Postman Anto finishes his round after 55 years
Anto Moore (70) looks forward to a long and happy retirement

Postman Anto finishes his round after 55 years

THE LONGEST serving postman ever has hung up his satchel for the final time, after a staggering “55 years, four months, and some change” worth of service.

Anto Moore (70) has retired from his position as a postman with An Post and been honoured at a special ceremony on Friday, June 24 for his decades on the doors.

“It’s been a ball,” Anto tells The Echo.

“It has been some laugh over the years. You’re in an office with 60 guys and the stuff we’d get away with, we’d pull some serious stunts.

“I’d pull out this thin whistle, couldn’t play it at all, but it was good craic.

“The last few months now a few lads would break into chorus singing ‘please don’t go’ because I was retiring. It’s stupid stuff like that, that I’ll miss.”

When asked about what brought him to the service, the Walkinstown native has a simple answer.

“I just didn’t want to go to school,” he smirks.

“At the age of 14, I wanted to get out. There was no going to secondary or tech school for me.

“So me and a friend of mine did the entrance exam… he ended up in the airport and I placed 104th, so I went into the post office.”

Anto Moore with his work colleagues at a going-away party on Friday morning

Having worked out of Pearse Street and Sherriff Street, Anto has been deployed out of the Dublin Mail Centre off the Naas Road in recent years and enjoyed a great time serving Edmondstown.

On his final day, they closed the road in the estate that he worked in and all the resident’s gathered to surprise him – although he was an hour and a half later than usual after suffering a tire puncture.

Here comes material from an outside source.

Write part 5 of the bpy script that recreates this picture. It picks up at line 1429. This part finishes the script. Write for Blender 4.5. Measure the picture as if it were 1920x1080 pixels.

“You’re on the road and you’re your own boss,” he explains.

“If you get the head down and get through the work early, your time is yours then for the rest of the day.

“It’s a great career option. Most postmen are very healthy because of all the exercise as well.

“I walk 15 to 20km a day. So, I’m still very fit for my age.

“I’ll probably go out for a lot of runs to keep myself going. See I was thinking I probably had about five good years left on the motorbikes, and that was a factor in not going again for another year.”

Motorbikes have always been an integral part of living for Anto.

When he was a small boy, Anto’s father Jack would bring the family over to the Isle of Man, and all-around Ireland, to watch motorcycle races from the 1950s on.

Jack’s inherent love of bikes was passed down to Anto, and he fostered his own love for the machines through his adulthood.

“A gang of us would head down to Clara in County Offaly every weekend and that’s where I met the Sheila one,” Anto says with a chuckle.

“So, I met my wife through the motorbikes. We’ve the three kids together and seven grandchildren now.”

When asked what his all-time favourite bike is, without hesitation, Anto says it’s the Suzuki Katana 1100.

In 1983, Anto had to sell his beloved bike to get up the money for a deposit to buy the house in Virginia Heights with Sheila.

While he is fit as a fiddle, Anto did admit that he hasn’t had the energy as of late to jump on one of his six motorbikes with the demands of the working day.

Now, he has the bit between his teeth, he is looking forward to blowing the dust off them, and opening them up once again around Europe.